■ Given task: Below are entries. Reproduce exactly the lines between the line holding "inner=N.step(y,15.0,16.2)" and the line holding "S.camera = cam", inclusive, and only those.

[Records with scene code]
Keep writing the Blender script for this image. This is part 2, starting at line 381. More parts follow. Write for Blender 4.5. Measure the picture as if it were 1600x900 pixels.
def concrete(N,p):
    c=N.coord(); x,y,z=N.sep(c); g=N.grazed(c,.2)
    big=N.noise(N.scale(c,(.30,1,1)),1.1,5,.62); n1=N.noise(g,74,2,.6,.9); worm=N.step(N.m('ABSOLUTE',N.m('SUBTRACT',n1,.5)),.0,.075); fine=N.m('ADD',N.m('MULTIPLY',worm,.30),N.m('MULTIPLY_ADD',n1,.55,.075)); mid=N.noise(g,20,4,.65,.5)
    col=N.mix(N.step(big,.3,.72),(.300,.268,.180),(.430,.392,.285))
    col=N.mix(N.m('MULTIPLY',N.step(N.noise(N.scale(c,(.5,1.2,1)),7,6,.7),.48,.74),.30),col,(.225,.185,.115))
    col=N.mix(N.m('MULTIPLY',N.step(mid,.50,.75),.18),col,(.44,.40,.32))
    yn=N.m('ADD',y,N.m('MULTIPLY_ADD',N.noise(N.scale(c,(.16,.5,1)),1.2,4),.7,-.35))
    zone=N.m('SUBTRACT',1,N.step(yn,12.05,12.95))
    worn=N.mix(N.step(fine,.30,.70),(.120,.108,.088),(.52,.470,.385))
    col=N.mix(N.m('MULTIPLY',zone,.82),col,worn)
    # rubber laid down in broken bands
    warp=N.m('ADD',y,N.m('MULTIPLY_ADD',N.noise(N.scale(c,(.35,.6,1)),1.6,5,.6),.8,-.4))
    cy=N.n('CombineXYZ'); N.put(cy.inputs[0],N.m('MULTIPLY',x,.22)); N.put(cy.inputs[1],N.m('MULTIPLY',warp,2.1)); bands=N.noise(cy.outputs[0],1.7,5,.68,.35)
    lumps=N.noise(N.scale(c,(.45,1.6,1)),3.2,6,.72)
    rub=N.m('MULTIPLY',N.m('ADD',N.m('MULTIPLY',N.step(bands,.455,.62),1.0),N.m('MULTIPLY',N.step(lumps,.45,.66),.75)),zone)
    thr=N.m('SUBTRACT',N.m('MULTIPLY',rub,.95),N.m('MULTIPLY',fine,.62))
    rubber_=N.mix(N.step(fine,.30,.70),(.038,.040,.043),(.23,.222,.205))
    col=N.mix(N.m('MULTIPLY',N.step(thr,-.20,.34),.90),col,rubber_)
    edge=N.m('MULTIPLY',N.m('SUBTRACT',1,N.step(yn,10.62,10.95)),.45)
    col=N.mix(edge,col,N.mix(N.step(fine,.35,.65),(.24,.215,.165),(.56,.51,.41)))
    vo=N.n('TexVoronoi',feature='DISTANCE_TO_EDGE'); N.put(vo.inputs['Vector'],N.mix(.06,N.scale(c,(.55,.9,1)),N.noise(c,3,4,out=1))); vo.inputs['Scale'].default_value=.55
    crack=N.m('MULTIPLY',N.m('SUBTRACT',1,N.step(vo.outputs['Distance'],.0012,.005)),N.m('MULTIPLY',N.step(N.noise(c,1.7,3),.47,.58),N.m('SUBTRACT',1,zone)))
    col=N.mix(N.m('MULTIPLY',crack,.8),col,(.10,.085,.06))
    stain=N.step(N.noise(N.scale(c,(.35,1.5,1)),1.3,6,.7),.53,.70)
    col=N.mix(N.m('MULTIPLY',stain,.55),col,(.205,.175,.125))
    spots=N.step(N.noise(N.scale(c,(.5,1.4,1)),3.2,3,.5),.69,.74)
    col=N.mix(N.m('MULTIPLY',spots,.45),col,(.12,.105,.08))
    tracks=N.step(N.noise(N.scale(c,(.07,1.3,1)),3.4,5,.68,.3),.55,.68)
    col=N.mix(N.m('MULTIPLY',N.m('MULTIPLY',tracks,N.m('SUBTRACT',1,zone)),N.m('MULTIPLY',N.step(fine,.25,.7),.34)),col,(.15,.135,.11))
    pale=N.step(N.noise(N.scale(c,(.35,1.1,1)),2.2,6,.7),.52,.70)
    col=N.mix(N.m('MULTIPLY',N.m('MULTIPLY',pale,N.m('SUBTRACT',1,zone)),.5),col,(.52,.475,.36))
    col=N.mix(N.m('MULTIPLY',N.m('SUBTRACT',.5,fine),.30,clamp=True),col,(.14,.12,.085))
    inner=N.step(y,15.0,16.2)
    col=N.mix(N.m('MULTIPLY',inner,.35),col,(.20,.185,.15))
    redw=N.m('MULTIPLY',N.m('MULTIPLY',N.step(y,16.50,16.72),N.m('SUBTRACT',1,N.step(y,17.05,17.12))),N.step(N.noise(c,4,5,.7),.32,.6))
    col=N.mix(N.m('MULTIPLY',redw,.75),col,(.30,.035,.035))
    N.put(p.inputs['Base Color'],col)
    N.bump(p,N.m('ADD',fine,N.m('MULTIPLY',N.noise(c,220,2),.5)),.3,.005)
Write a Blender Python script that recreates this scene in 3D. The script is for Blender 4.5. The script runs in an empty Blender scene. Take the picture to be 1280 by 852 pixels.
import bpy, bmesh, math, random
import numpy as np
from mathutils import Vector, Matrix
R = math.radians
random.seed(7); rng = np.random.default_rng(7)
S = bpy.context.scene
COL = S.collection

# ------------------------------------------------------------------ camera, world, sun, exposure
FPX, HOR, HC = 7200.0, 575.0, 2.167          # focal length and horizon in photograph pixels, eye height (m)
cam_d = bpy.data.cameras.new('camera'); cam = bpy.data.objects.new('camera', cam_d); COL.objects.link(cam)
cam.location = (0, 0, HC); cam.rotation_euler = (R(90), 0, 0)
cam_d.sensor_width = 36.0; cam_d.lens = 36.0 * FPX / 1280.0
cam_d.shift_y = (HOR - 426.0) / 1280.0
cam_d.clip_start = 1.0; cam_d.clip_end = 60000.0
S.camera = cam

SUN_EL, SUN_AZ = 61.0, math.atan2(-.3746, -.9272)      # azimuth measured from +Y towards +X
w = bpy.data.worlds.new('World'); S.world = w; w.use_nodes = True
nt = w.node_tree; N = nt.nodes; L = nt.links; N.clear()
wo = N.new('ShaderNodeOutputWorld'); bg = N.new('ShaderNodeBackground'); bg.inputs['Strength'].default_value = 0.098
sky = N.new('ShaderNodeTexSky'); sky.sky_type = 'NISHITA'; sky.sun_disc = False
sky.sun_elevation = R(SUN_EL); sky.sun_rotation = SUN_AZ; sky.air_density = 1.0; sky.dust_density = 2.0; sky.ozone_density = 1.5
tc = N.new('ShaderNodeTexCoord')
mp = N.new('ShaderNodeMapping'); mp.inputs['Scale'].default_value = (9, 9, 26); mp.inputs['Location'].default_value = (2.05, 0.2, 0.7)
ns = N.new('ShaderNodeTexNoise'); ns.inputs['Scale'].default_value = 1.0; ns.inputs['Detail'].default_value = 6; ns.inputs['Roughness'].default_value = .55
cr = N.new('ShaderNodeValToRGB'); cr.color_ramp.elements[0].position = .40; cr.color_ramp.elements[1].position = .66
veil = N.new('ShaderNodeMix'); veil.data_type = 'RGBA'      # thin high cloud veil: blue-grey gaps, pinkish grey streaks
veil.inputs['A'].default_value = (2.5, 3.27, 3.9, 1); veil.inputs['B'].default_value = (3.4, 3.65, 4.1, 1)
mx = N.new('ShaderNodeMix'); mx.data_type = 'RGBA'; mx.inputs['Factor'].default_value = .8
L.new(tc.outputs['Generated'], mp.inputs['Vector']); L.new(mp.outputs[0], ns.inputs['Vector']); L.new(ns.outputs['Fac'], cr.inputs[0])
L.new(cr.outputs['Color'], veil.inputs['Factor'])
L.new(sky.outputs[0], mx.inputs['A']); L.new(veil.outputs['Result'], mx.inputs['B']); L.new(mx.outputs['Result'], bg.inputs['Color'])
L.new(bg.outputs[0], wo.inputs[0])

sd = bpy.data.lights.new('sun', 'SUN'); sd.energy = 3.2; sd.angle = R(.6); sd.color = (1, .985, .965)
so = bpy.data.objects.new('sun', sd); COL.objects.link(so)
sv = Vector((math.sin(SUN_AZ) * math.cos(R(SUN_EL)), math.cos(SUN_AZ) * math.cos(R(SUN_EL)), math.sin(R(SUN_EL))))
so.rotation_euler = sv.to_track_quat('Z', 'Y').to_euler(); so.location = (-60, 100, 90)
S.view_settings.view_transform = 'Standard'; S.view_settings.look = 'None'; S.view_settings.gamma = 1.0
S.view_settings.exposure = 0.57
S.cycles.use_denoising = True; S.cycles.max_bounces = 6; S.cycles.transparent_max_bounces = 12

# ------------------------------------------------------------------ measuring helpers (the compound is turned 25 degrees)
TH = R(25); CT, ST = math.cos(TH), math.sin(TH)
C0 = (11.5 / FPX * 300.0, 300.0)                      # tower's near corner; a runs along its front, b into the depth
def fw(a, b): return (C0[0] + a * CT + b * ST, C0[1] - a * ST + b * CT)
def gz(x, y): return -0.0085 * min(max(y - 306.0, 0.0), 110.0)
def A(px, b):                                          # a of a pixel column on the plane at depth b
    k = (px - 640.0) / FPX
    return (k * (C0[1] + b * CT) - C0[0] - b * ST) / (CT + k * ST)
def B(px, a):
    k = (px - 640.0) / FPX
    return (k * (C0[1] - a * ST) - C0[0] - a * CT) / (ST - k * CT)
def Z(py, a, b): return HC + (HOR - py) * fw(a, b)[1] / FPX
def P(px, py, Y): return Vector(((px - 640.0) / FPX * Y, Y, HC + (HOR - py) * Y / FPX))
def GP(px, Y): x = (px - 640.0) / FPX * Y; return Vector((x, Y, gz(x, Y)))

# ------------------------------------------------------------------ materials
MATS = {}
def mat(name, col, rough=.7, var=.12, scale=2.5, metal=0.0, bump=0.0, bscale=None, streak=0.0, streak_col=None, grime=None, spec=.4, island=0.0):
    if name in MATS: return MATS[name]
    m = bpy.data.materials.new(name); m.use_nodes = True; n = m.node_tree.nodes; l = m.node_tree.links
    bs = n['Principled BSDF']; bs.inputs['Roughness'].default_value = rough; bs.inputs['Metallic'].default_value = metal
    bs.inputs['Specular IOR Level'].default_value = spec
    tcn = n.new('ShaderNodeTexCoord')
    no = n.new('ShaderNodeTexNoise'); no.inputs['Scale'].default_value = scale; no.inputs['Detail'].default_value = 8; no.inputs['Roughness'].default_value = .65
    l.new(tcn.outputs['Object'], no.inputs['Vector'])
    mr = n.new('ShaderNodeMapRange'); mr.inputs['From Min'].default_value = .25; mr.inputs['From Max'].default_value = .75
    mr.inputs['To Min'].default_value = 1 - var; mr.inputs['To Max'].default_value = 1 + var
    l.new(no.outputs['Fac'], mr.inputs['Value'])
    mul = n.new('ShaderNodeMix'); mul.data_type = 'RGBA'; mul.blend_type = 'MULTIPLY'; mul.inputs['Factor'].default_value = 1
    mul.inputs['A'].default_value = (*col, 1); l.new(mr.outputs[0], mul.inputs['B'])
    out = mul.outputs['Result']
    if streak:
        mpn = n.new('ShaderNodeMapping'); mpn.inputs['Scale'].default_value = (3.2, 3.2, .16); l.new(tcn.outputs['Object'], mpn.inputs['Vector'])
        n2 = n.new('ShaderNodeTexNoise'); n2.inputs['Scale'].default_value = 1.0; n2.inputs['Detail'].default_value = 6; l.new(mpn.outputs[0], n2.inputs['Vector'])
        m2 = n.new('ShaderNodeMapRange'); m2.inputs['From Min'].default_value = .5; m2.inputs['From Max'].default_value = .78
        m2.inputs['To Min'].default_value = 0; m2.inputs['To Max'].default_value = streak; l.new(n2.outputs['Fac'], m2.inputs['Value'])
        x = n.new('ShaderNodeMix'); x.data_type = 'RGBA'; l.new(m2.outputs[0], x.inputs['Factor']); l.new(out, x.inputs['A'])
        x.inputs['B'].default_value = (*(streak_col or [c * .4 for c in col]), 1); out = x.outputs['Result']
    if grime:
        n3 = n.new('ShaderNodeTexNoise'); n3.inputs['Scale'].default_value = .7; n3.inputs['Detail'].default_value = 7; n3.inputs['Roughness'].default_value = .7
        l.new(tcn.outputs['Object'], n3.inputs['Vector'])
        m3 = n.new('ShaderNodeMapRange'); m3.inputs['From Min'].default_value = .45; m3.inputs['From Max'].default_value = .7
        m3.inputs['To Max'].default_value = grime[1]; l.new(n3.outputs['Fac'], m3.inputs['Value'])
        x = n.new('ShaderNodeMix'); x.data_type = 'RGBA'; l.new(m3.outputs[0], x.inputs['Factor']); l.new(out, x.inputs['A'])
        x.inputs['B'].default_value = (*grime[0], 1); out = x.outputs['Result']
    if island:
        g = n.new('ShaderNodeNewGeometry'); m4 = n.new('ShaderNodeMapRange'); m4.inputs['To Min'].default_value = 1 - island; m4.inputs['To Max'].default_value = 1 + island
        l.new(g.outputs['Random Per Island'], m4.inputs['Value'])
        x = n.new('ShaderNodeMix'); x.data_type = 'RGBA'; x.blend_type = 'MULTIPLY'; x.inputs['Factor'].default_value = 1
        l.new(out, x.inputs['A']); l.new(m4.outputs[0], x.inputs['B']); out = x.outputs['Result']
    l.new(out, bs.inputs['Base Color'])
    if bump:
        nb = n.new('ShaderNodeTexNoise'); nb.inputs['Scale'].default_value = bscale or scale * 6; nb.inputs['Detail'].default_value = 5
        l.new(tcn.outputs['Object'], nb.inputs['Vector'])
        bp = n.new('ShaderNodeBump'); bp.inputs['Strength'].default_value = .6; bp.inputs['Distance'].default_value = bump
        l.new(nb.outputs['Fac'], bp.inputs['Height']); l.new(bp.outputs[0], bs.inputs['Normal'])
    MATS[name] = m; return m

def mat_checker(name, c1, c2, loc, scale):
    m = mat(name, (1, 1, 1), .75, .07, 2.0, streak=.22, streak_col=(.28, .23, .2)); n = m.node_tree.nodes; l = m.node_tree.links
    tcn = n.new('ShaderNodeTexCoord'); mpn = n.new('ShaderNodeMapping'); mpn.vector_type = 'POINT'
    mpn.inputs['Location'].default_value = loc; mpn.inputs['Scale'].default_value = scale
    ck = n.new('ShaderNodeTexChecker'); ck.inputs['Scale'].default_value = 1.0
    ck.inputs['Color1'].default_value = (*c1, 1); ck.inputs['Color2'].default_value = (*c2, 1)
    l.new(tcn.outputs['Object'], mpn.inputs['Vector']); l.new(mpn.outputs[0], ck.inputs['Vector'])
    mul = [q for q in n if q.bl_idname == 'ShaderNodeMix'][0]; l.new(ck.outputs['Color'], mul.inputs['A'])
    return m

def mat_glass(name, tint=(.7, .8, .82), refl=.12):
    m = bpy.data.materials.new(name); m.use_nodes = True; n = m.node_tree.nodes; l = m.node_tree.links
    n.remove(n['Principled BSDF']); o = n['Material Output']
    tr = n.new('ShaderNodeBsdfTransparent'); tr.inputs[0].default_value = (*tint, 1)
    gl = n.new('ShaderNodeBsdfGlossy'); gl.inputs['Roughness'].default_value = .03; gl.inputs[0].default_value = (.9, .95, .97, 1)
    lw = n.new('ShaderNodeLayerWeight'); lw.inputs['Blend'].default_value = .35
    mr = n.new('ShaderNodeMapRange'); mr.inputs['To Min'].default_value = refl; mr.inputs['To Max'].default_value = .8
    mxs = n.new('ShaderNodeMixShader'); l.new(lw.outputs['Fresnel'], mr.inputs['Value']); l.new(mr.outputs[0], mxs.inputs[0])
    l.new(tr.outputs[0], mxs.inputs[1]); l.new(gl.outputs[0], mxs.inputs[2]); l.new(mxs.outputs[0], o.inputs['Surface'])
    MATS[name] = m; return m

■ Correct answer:
    inner=N.step(y,15.0,16.2)
    col=N.mix(N.m('MULTIPLY',inner,.35),col,(.20,.185,.15))
    redw=N.m('MULTIPLY',N.m('MULTIPLY',N.step(y,16.50,16.72),N.m('SUBTRACT',1,N.step(y,17.05,17.12))),N.step(N.noise(c,4,5,.7),.32,.6))
    col=N.mix(N.m('MULTIPLY',redw,.75),col,(.30,.035,.035))
    N.put(p.inputs['Base Color'],col)
    N.bump(p,N.m('ADD',fine,N.m('MULTIPLY',N.noise(c,220,2),.5)),.3,.005)
Write a Blender Python script that recreates this scene in 3D. The script is for Blender 4.5. The script runs in an empty Blender scene. Take the picture to be 1280 by 852 pixels.
import bpy, bmesh, math, random
import numpy as np
from mathutils import Vector, Matrix
R = math.radians
random.seed(7); rng = np.random.default_rng(7)
S = bpy.context.scene
COL = S.collection

# ------------------------------------------------------------------ camera, world, sun, exposure
FPX, HOR, HC = 7200.0, 575.0, 2.167          # focal length and horizon in photograph pixels, eye height (m)
cam_d = bpy.data.cameras.new('camera'); cam = bpy.data.objects.new('camera', cam_d); COL.objects.link(cam)
cam.location = (0, 0, HC); cam.rotation_euler = (R(90), 0, 0)
cam_d.sensor_width = 36.0; cam_d.lens = 36.0 * FPX / 1280.0
cam_d.shift_y = (HOR - 426.0) / 1280.0
cam_d.clip_start = 1.0; cam_d.clip_end = 60000.0
S.camera = cam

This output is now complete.